A final thing, some elements in EU are trying to "illegalise" communist, which is an undemocratic act and disrepect for communist voters and citizens in europe, there is already one member state of EU that has a communist government and is doing fine for the mo, and a second country may have a combination of a communist, extreme right in a coalition with a socialist government.
politics and free thinking,
The problem with youyr approach to the EU is that you're looking at individual problems and overlooking the systemic problems, and the problem with the EU is systemic. And looking at the individual problems is counter-productive unless you're also looking at the big picture and the underlying reasons for the specifics, namely a gigantic democratic deficit a lack of transparancy in the EU laws and guidelines as well as the decision process.
Otherwise we have people opposing the EU for all different things and not seeing the fundamental flaws, and worse quibbling amongst each other because they agree with some aspects of the EU but not others... And this is a divide and conquer game that plays into the hands of the EU bureacracy.

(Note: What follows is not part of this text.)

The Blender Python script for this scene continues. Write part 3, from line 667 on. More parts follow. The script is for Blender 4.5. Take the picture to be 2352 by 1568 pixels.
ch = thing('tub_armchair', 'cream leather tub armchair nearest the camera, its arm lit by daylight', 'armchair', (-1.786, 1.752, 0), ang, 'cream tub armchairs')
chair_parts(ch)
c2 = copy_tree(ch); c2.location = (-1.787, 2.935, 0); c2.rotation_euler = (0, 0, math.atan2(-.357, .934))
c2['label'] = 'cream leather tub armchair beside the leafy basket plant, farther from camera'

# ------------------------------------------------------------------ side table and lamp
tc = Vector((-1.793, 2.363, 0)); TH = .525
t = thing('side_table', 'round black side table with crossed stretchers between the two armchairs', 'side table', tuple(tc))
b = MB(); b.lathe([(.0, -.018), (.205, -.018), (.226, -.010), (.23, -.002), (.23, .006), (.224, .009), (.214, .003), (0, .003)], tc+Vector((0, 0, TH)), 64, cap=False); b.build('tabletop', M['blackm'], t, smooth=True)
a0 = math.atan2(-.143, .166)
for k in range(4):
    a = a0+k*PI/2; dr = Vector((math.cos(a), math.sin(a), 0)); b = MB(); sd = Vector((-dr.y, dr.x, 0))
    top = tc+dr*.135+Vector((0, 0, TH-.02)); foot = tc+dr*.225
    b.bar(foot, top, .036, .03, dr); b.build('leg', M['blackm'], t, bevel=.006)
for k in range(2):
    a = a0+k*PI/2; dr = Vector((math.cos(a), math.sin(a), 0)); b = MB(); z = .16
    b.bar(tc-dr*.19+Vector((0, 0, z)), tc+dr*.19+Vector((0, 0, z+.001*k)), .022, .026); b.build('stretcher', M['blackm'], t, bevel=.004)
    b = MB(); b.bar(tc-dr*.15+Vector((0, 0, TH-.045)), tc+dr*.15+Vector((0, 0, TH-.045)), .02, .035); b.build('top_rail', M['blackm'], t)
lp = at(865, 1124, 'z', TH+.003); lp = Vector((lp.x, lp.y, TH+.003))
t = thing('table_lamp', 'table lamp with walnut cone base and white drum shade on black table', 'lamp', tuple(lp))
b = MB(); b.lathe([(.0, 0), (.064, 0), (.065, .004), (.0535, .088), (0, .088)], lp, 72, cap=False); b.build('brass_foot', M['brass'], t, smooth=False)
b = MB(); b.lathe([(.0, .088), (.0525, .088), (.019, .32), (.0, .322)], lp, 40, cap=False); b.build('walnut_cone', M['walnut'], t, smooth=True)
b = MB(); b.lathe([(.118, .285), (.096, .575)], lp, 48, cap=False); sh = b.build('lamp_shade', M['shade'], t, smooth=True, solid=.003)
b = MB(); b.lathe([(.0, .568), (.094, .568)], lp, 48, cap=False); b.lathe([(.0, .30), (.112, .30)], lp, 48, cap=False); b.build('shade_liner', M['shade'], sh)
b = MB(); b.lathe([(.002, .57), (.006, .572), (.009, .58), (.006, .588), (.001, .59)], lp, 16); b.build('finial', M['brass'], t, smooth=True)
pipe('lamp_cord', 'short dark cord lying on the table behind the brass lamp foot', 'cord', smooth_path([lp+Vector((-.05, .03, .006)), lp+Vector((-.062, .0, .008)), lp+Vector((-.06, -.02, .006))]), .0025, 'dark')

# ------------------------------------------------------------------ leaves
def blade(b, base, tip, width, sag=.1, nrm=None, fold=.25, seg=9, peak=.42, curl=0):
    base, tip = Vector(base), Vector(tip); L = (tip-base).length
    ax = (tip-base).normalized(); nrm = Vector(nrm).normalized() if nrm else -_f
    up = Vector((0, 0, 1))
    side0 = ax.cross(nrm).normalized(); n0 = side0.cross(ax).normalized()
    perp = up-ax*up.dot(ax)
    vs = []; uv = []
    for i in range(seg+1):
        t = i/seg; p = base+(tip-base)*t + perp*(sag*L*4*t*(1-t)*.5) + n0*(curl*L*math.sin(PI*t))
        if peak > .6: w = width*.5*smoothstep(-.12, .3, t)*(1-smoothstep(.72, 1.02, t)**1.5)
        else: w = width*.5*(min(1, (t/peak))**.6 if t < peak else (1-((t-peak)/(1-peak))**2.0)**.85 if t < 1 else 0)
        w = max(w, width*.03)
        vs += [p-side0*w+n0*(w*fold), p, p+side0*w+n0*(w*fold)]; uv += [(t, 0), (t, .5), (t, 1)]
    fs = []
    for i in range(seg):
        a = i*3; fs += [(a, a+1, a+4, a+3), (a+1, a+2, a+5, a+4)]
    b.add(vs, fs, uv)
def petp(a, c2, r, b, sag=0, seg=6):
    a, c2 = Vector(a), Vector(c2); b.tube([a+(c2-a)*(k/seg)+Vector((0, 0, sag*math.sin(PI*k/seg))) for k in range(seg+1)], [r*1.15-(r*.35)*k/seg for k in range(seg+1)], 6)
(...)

fjordman: Direct referenda are not the answer either. We have them in California, but if the voters vote the "wrong" way on any issue, the courts and the powerful NGOs like the ACLU step in and nullify them. This happened in 1994 when voters overwhelmingly voted in favor of a referendum that would have terminated welfare benefits, "free" education and other publicly financed freebies for illegal immigrants. This vote was nullified by the courts as "unconstitional." Calif. voters also passed a referendum against gay marrige in 2000 -- this again, was nullified by the courts. The whole system is rotten and the checks and balances no longer work, because powerful people don't want them to work.